__Given request__. Transcribe the listing exactly, leaving out every picture.

__Data segment__.
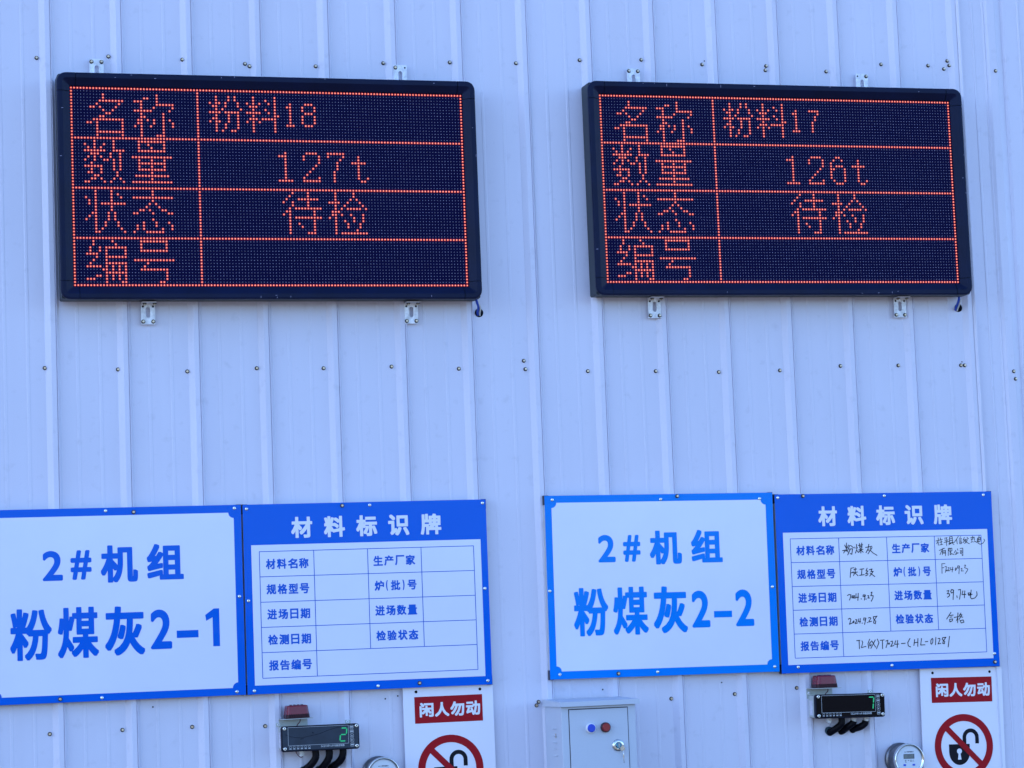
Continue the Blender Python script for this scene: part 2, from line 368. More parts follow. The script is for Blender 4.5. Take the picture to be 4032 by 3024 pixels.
# ------------------------------------------------------------------ LED displays
def rows(txt):
    out = {}
    for part in txt.strip().split(';'):
        r, cs = part.split(':'); s = set()
        for c in cs.split(','):
            if '-' in c: a, b = c.split('-'); s.update(range(int(a), int(b) + 1))
            else: s.add(int(c))
        rr = r.split('-')
        for q in range(int(rr[0]), int(rr[-1]) + 1): out.setdefault(q, set()).update(s)
    return out
COMMON = [
 # name
 "2-3:10;4:9-16;5:8,15;6:6,7,9,14;7:10,13;8:11,12;9:9,10;10:7-16;11:5,6,8,16;12-13:8,16;14:8-16;15:8,16",
 "2:27;3:23,24,27;4:20-22,27;5:22,27-32;6:22,26,32;7:20-25,31;8:22,29;9:22,23,29;10:21,22,24,26,29,31;11:21,22,26,29,32;12:20,22,25,29,32;13-14:22,29;15:22,27-29",
 # quantity
 "17:7,13;18:4,7,10,13;19:5,7,9,13;20:4-10,13-16;21:6-8,12,15;22:5,7,9,12,15;23:4,7,10,11,13,15;24:6,13,15;25:4-9,13,15;26:6,9,13,15;27:5,6,9,14;28:7,8,14;29:6,7,9,13,15;30:4,5,10,12,16",
 "17:21-29;18:21,24,29;19:21,25,29;20:21-29;22:19-31;23:21,25,29;24:21-29;25:21,25,29;26:21-29;27:25;28:20-30;29:25;30:19-31",
 # state
 "33:7,12;34:7,12,14;35:4,7,12,15;36:5,7,12;37:5,7,9-16;38-39:7,12;40:6,7,11,13;41:5,7,11,13;42:4,7,11,13;43-44:7,10,14;45:7,9,15;46:7,8,16",
 "33-34:25;35:19-31;36:25;37:24,26;38:23,27;39:21,22,24,28,29;40:19,20,25,30,31;42:25;43:22,26,30;44:20,22,26,31;45:20,22,28,31;46:19,23-28",
 # serial number
 "49:6,12;50:6,13;51:5,8,10-16;52:5,8,10,16;53:4-7,10,16;54:7,10-16;55:6,10;56:5,10-16;57:4-8,10,12,14,16;58:9,10,12,14,16;59:10-16;60:7,8,10,12,14,16;61:4-6,10,12,14,16;62:10,15,16",
 "49:21-29;50-51:21,29;52:21-29;55:19-31;56:23;57:22;58:21-29;59-61:29;62:27,28",
 # powder material
 "2-3:46,50,52;4:44,46,47,49,53;5:45,46,49,53;6:46,48,54;7:44-47,49-53;8:46,50,53;9:45,46,50,53;10:44,46,47,50,53;11-12:46,49,53;13:46,48,51,52",
 "2:58,65;3:58,62,65;4:56,58,60,63,65;5:57,58,59,65;6:58,62,65;7:56-60,63,65;8:58,65,66;9:57-59,61-65;10:56,58,60,65;11-13:58,65",
 # 12 ... t
 "20:68;21:66-68;22-28:68;29:66-70", "20:75-78;21:74,79;22:74,79;23:79;24:78;25:77;26:76;27:75;28:74,79;29:74-79",
 "21-22:92;23:90-94;24-27:92;28:92,95;29:93,94",
 # pending inspection
 "33:70,75;34:69,75;35:68,72-78;36:67,70,75;37:70,75;38:69,71-79;39:68,69,77;40:67,69,77;41:69,71-79;42:69,77;43:69,72,77;44:69,73,77;45:69,77;46:69,75-77",
 "33-34:84,90;35:84,89,91;36:82-85,88,92;37:84,87,93;38:84,86,88-92,94;39:83-85;40:83,84,86,89,93;41:82,84,90,93;42:84,87,90,93;43-44:84,88,92;45:84,91;46:84,86-94",
 "4:70;5:69,70;6-10:70;11:69-71"]
EIGHT = "4:75-77;5-6:74,78;7:75-77;8-10:74,78;11:75-77"; SEVEN_S = "4:75-78;5:78;6-7:77;8-11:76"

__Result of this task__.
Continue the Blender Python script for this scene: part 2, from line 368. More parts follow. The script is for Blender 4.5. Take the picture to be 4032 by 3024 pixels.
# ------------------------------------------------------------------ LED displays
def rows(txt):
    out = {}
    for part in txt.strip().split(';'):
        r, cs = part.split(':'); s = set()
        for c in cs.split(','):
            if '-' in c: a, b = c.split('-'); s.update(range(int(a), int(b) + 1))
            else: s.add(int(c))
        rr = r.split('-')
        for q in range(int(rr[0]), int(rr[-1]) + 1): out.setdefault(q, set()).update(s)
    return out
COMMON = [
 # name
 "2-3:10;4:9-16;5:8,15;6:6,7,9,14;7:10,13;8:11,12;9:9,10;10:7-16;11:5,6,8,16;12-13:8,16;14:8-16;15:8,16",
 "2:27;3:23,24,27;4:20-22,27;5:22,27-32;6:22,26,32;7:20-25,31;8:22,29;9:22,23,29;10:21,22,24,26,29,31;11:21,22,26,29,32;12:20,22,25,29,32;13-14:22,29;15:22,27-29",
 # quantity
 "17:7,13;18:4,7,10,13;19:5,7,9,13;20:4-10,13-16;21:6-8,12,15;22:5,7,9,12,15;23:4,7,10,11,13,15;24:6,13,15;25:4-9,13,15;26:6,9,13,15;27:5,6,9,14;28:7,8,14;29:6,7,9,13,15;30:4,5,10,12,16",
 "17:21-29;18:21,24,29;19:21,25,29;20:21-29;22:19-31;23:21,25,29;24:21-29;25:21,25,29;26:21-29;27:25;28:20-30;29:25;30:19-31",
 # state
 "33:7,12;34:7,12,14;35:4,7,12,15;36:5,7,12;37:5,7,9-16;38-39:7,12;40:6,7,11,13;41:5,7,11,13;42:4,7,11,13;43-44:7,10,14;45:7,9,15;46:7,8,16",
 "33-34:25;35:19-31;36:25;37:24,26;38:23,27;39:21,22,24,28,29;40:19,20,25,30,31;42:25;43:22,26,30;44:20,22,26,31;45:20,22,28,31;46:19,23-28",
 # serial number
 "49:6,12;50:6,13;51:5,8,10-16;52:5,8,10,16;53:4-7,10,16;54:7,10-16;55:6,10;56:5,10-16;57:4-8,10,12,14,16;58:9,10,12,14,16;59:10-16;60:7,8,10,12,14,16;61:4-6,10,12,14,16;62:10,15,16",
 "49:21-29;50-51:21,29;52:21-29;55:19-31;56:23;57:22;58:21-29;59-61:29;62:27,28",
 # powder material
 "2-3:46,50,52;4:44,46,47,49,53;5:45,46,49,53;6:46,48,54;7:44-47,49-53;8:46,50,53;9:45,46,50,53;10:44,46,47,50,53;11-12:46,49,53;13:46,48,51,52",
 "2:58,65;3:58,62,65;4:56,58,60,63,65;5:57,58,59,65;6:58,62,65;7:56-60,63,65;8:58,65,66;9:57-59,61-65;10:56,58,60,65;11-13:58,65",
 # 12 ... t
 "20:68;21:66-68;22-28:68;29:66-70", "20:75-78;21:74,79;22:74,79;23:79;24:78;25:77;26:76;27:75;28:74,79;29:74-79",
 "21-22:92;23:90-94;24-27:92;28:92,95;29:93,94",
 # pending inspection
 "33:70,75;34:69,75;35:68,72-78;36:67,70,75;37:70,75;38:69,71-79;39:68,69,77;40:67,69,77;41:69,71-79;42:69,77;43:69,72,77;44:69,73,77;45:69,77;46:69,75-77",
 "33-34:84,90;35:84,89,91;36:82-85,88,92;37:84,87,93;38:84,86,88-92,94;39:83-85;40:83,84,86,89,93;41:82,84,90,93;42:84,87,90,93;43-44:84,88,92;45:84,91;46:84,86-94",
 "4:70;5:69,70;6-10:70;11:69-71"]
EIGHT = "4:75-77;5-6:74,78;7:75-77;8-10:74,78;11:75-77"; SEVEN_S = "4:75-78;5:78;6-7:77;8-11:76"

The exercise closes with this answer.